To that end, important policy initiatives have emerged in the last three years, notably the European Green Deal at the EU level, as well as national policy schemes, such as the Spanish government’s Ecological Transition.

These hopeful initiatives demonstrate leadership in tackling the climate challenge, and a commitment to finally addressing the concerns of scientists and civil society about the impending, potentially catastrophic and unequal effects of climate change. When it comes to energy, these policies promote the electrification of the economy through the mass conversion of energy systems to renewable sources and the conversion of automobile fleets to electric vehicles powered by renewable energy. On top of that, these schemes are committed to ensuring that these transformations ‘leave no one behind’.

Notwithstanding such bold intentions and policy action, a key concern has emerged amongst civil society and scholars regarding the sourcing of the materials needed to achieve those plans. According to the International Energy Agency, mineral demand for electric vehicles and battery storage could grow up to 30 times greater over the period to 2040. Studies for the World Bank show that to have a 50% chance of limiting the global temperature increase to 2ºC by 2100, some 3.1 billion tonnes of 17 core minerals will need to be extracted, and the demand for key transition minerals essential for renewable technologies, such as lithium, cobalt, and graphite, could increase by approximately 500% by 2050.

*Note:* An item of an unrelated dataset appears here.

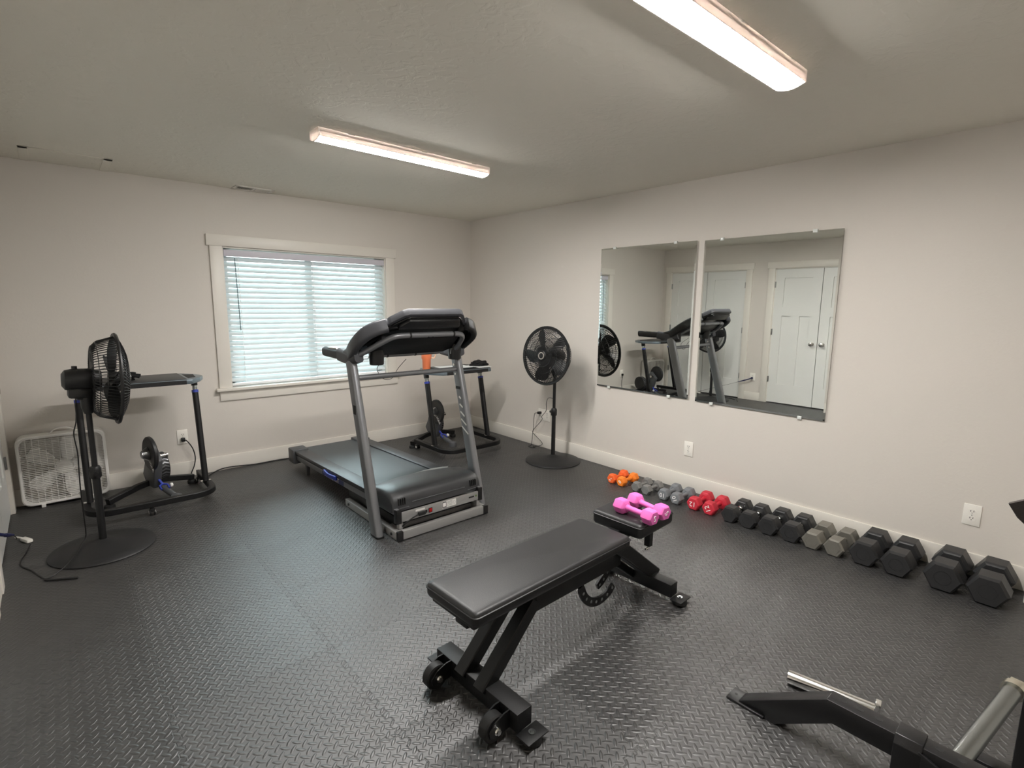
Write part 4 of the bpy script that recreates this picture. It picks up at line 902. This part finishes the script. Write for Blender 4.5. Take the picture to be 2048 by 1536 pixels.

A question emerges: where will the material needed to power low-carbon energy transformations come from? Today, nearly 70% of known lithium and cobalt reserves are located in developing countries. Almost 50% of global cobalt reserves are found in the Democratic Republic of Congo, in a region that ranks amongst the ten most polluted areas in the world, where its extraction involves dangerous working conditions and the widespread use of child labour. It has also been linked to that country’s deadly civil war, which has claimed approximately 6 million lives.

Which brings us to a second, equally important question: through what means will both the material and energy production infrastructure necessary for low-carbon transitions be made available? The Noor power station in Ouarzazate, Morocco, one of the world’s largest concentrated solar power plants, occupies land approximately the size of the country’s capital, Rabat. Constructed with capital from the European Investment Bank, Noor supplies Europe with renewable energy through submarine cables that connect it to the Spanish electricity grid. But according to the Environmental Justice Atlas, constructing Noor involved the dispossession of rural and pastoral communities from their land by characterising it as ‘marginal’ and ‘under-utilised’, a possible case of green grabbing. Closer to home, in Serbia and Spain, social conflict has blocked the mining of critical minerals such as lithium and the building of large-scale wind and solar plants that occupy large tracts of land, risking the displacement of other economic activities and posing dangers to biodiversity.

Those material and political realities have prompted scholars and civil society activists to point to the danger that the global North’s responses to the energy crisis may lead to new forms of colonialism, namely, climate colonialism, or maintain forms of neo-colonialism. The policy relevance of this is hard to miss: unless such contradictions between energy transitions and local concerns are addressed in the design of our new low-carbon energy systems, we risk turning those transitions into a new instrument of power and injustice.

The need to respond to energy challenges is urgent, but urgency cannot be an excuse for multiplying democratic deficits, which can cause a backlash and further delay much needed low-carbon transitions. Time is of the essence, but so is the need for political will to take seriously concerns about past and present injustices and undertake a meaningful socio-ecological transformation that truly ‘leaves no one behind’.